Bila para anggota BRICS bisa menyamakan pandangannya terkait sejumlah permasalahan perdagangan, Arif Havas menilai, daya tawar Indonesia dalam kerja sama perdagangan dengan negara lain akan semakin kuat.
Selain itu, tambah Arif Havas, BRICS juga bisa menjadi sarana untuk me-leverage kepentingan-kepentingan Indonesia dalam kerja sama global.
Direktur Eksekutif CSIS, Yose Rizal Damuri mengungkapkan bahwa dirinya termasuk orang yang tidak setuju dengan bergabungnya Indonesia ke dalam BRICS.
“Namun, kita harus move on, karena keputusan sudah diambil. Yang harus dikedepankan adalah bagaimana kita membuat langkah strategis bersama BRICS,”kata Yose Rizal.
Menurut dia, kepentingan Indonesia yang bisa diangkat dalam BRICS sepertinya harus di luar aspek perluasan pasar, seperti antara lain bagaimana mendapatkan pembiayaan tambahan untuk membiayai program pembangunan nasional dan memperkuat fondasi aspirasi ASEAN.
Di sisi lain, Yose Rizal menilai, ada permasalahan yang harus dihadapi oleh Indonesia bila melakukan perdagangan dengan negara-negara BRICS.

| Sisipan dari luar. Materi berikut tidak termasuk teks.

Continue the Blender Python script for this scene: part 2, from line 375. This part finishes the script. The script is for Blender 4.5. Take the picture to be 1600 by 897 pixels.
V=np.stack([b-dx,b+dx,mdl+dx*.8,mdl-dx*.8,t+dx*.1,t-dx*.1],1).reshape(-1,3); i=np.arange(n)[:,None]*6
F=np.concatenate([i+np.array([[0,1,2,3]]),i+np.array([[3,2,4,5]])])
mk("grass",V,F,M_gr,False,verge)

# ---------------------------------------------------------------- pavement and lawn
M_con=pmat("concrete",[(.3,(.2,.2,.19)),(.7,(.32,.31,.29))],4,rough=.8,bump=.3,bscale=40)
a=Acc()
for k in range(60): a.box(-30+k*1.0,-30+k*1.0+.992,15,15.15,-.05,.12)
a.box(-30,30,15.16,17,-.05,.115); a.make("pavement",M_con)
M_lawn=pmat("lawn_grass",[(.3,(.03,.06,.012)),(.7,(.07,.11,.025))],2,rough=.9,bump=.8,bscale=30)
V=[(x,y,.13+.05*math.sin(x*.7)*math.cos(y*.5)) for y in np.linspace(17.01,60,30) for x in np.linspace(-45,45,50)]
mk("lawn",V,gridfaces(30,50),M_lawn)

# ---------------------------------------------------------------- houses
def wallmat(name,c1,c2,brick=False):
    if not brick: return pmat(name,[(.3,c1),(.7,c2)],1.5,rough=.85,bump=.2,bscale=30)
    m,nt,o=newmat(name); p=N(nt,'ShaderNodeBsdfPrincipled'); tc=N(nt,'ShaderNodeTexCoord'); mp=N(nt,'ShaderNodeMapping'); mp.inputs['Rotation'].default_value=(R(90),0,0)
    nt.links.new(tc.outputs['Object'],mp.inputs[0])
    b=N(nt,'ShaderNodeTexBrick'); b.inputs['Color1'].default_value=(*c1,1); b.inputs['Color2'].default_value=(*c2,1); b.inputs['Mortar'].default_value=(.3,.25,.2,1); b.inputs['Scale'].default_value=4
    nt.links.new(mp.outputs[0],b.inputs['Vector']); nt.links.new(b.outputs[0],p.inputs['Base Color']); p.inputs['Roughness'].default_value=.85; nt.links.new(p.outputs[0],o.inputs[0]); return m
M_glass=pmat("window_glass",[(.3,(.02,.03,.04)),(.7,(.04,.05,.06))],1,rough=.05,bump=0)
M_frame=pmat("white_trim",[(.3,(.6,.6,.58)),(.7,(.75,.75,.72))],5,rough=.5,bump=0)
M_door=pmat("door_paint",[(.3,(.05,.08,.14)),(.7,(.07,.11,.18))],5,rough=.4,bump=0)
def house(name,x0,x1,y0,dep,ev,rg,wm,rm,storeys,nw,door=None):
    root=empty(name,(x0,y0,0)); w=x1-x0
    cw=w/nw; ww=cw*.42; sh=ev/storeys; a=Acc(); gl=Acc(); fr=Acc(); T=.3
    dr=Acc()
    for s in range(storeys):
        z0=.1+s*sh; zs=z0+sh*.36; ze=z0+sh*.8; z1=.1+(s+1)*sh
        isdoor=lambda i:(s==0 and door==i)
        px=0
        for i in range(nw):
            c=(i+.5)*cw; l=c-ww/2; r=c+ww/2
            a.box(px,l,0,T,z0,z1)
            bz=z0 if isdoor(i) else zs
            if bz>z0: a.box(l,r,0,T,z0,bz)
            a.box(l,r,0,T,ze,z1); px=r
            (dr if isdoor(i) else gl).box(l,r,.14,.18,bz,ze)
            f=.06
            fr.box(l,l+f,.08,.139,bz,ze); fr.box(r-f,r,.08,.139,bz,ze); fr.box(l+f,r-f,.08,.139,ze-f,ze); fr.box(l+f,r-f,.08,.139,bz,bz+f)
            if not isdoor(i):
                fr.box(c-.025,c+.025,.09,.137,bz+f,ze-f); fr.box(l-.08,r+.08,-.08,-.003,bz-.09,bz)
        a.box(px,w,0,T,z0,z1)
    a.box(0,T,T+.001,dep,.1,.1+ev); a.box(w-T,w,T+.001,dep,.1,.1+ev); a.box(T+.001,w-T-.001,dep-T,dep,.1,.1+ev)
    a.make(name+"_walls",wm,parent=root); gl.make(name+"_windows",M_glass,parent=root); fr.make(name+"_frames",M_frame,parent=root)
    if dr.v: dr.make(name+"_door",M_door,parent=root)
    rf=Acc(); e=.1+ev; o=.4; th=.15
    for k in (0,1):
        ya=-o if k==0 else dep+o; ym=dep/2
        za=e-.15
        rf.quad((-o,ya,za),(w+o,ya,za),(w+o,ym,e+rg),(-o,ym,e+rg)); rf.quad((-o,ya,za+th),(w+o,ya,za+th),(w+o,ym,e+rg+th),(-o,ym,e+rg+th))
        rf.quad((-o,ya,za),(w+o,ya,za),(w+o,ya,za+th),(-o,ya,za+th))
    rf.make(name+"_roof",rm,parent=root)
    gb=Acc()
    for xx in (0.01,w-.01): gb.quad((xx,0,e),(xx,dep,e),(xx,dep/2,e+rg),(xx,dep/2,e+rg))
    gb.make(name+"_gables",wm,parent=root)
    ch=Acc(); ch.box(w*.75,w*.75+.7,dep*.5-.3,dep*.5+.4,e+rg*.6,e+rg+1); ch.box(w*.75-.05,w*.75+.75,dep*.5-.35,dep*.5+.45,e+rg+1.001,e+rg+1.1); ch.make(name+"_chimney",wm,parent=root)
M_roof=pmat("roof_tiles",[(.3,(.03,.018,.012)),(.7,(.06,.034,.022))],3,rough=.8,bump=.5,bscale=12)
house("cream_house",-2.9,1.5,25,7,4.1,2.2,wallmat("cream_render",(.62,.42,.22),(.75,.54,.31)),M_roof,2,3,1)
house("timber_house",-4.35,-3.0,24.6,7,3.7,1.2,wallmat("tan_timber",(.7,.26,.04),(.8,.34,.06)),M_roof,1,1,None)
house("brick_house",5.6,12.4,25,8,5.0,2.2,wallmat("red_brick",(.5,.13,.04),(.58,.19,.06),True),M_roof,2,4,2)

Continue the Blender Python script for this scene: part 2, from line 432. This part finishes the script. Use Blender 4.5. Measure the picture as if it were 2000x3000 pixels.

Sebagian besar negara BRICS, jelas dia, memiliki surplus perdagangan yang cukup besar, seperti Cina, Rusia, dan Arab Saudi). “Bila semua produsen, yang membeli produknya siapa?” ujar Yose Rizal.
Deputi Bidang Kerja Sama Penanaman Modal di Kementerian Investasi dan Hilirisasi BKPM, Tirta Nugraha Mursitama mengungkapkan, sejumlah hal bisa dimanfaatkan Indonesia dengan bergabung di BRICS.
Tirta menjelaskan, sejumlah peluang kerja sama sangat terbuka, tinggal bagaimana kita bisa mengkapitalisas.
Tujuan foreign direct investment (FDI) di negara-negara BRICS, jelas Tirta, cendrung mengalami peningkatan.
Menurut Tirta, peluang kerja sama dengan negara-negara BRICS bisa difokuskan pada 15 komoditas seperti antara lain batu bara, minyak mentah, baterai lithium, hingga baterai untuk kendaraan listrik.
Apalagi, jelas dia, pada kunjungan Presiden Prabowo beberapa waktu lalu ke Brasil, telah ditandatangani nota kesepahaman kerja sama perdagangan senilai US$2,8 miliar.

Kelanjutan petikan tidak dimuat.